BY DESMOND CHINGARANDE

GOVERNMENT yesterday admitted before Parliament that it owes cotton farmers more than $1,5 billion, which has crippled cotton farming in the country as farmers are constrained in preparing for the new summer cropping season.

This was disclosed by Lands, Agriculture, Water and Rural Resettlement minister Anxious Masuka during yesterday’s National Assembly question-and-answer session.

Masuka said government was aware of the debt, adding that payments were expected to begin to be rolled out to farmers next week.

“We are aware that the government owes farmers more than $1, 5 billion and we expect to pay them by next week.

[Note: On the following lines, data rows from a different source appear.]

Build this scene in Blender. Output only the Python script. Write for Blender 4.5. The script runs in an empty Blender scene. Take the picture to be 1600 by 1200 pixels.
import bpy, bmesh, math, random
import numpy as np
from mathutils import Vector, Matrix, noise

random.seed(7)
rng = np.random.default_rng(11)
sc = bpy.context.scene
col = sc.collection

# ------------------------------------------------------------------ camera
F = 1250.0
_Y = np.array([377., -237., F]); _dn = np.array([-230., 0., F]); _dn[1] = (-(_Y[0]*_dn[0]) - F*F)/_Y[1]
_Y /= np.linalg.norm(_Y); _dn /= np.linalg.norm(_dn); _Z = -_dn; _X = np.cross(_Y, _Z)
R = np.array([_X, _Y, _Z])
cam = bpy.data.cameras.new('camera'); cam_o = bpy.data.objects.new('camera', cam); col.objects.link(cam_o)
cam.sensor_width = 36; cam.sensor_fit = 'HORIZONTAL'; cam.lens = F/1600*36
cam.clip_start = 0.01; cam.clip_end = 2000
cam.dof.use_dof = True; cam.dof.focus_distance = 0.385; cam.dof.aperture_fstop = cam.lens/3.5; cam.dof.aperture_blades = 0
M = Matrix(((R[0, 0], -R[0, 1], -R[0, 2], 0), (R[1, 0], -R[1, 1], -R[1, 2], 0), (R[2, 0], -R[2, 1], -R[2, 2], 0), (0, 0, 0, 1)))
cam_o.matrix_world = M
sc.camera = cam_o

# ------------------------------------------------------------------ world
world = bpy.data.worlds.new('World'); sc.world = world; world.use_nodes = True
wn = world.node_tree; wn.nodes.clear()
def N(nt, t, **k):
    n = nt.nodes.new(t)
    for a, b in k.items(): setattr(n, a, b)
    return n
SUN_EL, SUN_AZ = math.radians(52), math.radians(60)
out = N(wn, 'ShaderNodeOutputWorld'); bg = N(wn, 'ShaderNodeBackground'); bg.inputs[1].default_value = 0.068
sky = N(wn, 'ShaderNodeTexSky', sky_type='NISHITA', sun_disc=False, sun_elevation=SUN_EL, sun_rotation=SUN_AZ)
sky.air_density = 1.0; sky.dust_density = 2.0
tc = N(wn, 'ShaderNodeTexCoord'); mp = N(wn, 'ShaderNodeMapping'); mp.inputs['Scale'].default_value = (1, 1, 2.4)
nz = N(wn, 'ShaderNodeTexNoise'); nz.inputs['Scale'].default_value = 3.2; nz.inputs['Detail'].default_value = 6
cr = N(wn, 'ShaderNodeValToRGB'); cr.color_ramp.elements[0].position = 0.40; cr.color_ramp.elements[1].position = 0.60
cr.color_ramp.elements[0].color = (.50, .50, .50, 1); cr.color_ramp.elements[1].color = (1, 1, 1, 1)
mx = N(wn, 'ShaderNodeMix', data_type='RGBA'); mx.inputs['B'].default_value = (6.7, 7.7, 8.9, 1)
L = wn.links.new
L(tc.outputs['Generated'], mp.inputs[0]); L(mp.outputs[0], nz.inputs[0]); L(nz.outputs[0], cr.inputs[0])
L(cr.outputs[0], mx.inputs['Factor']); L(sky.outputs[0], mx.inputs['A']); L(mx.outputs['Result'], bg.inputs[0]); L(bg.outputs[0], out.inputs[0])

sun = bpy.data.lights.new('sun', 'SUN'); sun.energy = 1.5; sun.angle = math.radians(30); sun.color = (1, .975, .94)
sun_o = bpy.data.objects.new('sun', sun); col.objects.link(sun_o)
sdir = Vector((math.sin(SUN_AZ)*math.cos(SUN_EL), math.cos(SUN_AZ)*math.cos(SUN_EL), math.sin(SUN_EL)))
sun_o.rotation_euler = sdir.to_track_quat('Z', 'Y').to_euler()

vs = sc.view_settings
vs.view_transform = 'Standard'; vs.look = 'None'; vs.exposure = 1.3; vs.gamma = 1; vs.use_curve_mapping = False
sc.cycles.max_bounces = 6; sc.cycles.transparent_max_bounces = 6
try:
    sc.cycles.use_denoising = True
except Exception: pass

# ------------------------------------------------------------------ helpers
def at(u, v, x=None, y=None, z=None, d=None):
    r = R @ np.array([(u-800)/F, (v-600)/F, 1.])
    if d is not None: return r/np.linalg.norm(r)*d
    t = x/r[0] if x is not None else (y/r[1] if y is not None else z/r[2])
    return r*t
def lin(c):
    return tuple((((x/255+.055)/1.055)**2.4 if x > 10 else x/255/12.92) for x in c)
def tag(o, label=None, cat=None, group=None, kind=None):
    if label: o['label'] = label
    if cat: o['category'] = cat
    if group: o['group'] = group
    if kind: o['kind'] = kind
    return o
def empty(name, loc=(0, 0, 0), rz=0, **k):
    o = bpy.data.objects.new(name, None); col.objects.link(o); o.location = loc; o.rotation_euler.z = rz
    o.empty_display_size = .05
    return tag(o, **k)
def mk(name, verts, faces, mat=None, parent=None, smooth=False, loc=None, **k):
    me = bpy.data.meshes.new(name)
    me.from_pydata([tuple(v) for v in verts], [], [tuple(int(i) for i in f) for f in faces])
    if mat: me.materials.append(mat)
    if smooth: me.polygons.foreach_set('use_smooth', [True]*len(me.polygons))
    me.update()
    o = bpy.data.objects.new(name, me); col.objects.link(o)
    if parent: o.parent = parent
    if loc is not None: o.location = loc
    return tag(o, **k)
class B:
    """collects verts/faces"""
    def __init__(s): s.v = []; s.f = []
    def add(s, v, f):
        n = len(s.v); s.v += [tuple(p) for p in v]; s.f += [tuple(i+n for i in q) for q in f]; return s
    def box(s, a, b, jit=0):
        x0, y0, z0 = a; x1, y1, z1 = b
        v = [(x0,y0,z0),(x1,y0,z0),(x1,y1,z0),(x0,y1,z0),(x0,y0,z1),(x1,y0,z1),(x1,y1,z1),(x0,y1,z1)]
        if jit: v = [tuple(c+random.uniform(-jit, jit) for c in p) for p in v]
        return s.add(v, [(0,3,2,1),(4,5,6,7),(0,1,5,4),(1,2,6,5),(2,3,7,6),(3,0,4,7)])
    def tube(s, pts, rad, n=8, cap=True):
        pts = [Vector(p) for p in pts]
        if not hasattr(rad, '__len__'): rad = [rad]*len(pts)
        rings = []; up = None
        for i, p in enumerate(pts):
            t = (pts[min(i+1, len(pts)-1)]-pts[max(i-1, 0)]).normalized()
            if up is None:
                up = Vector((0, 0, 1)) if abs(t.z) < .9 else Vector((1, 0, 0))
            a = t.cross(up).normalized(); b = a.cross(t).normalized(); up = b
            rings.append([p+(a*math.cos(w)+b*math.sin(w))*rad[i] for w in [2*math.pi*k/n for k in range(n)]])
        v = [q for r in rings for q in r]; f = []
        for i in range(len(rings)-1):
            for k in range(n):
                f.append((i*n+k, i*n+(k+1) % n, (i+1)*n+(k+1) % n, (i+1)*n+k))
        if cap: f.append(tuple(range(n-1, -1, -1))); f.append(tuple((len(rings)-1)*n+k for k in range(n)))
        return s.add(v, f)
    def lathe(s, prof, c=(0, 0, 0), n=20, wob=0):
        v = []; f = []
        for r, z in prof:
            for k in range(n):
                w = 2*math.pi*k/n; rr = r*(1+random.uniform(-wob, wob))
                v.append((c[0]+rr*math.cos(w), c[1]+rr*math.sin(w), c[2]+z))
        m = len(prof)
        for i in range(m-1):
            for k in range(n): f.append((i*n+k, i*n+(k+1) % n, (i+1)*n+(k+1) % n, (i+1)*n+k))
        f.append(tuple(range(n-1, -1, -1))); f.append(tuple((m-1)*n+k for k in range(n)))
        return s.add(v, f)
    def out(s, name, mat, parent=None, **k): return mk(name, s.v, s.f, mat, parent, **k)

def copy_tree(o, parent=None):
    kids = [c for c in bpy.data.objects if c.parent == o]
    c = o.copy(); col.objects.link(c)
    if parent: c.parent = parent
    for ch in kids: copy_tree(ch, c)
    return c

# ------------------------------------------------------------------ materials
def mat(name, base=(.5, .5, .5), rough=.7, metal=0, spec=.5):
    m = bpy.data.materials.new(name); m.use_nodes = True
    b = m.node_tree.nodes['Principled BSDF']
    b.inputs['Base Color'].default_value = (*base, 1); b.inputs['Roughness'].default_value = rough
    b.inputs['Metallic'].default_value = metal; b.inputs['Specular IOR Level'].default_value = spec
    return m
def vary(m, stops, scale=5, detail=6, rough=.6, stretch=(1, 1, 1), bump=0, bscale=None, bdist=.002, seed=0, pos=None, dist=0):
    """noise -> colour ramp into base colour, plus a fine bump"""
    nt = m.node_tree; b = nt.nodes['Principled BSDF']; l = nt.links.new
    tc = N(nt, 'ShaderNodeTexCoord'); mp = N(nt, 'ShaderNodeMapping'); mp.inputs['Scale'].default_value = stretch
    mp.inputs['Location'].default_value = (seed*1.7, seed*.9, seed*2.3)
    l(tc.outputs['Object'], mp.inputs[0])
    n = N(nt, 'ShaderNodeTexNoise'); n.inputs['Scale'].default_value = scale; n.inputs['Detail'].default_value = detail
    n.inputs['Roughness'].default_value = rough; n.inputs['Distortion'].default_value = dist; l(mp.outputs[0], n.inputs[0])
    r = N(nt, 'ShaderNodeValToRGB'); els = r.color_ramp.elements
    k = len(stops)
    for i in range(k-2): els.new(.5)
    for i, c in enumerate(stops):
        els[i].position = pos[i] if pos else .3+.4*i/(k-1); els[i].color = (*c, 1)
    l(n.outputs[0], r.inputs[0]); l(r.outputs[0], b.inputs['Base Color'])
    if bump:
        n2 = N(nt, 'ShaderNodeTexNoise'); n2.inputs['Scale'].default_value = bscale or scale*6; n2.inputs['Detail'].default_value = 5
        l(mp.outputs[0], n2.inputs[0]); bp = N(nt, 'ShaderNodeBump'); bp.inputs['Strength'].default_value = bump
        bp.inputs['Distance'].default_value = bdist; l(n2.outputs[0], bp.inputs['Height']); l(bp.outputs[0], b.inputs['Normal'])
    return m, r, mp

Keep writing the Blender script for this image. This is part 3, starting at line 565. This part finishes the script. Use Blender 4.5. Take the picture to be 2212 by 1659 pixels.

The farmers must not stop preparing for the next season,” Masuka said.

The minister also said that government was currently assisting more than 400 000 cotton farmers with inputs under the presidential inputs support scheme, adding that that would help the farmers to kickstart their season.

“The government has identified more than 400 000 cotton farmers to assist them with the presidential inputs support scheme and this will cushion them as they are waiting for their money.”

He said the government had devised a way of paying farmers after mobile money transfers were suspended by monetary authorities.

During previous seasons, cotton farmers were being paid through EcoCash mobile money transfer but the government suspended it saying the system caused inflation.

This comes at a time the Cotton Producers and Marketers Association chairman Stewart Mubonderi last week wrote a letter to Parliament, asking the House to address the problems cotton farmers were facing.

Mubonderi said cotton prices should be reviewed weekly in accordance with the foreign currency auction system.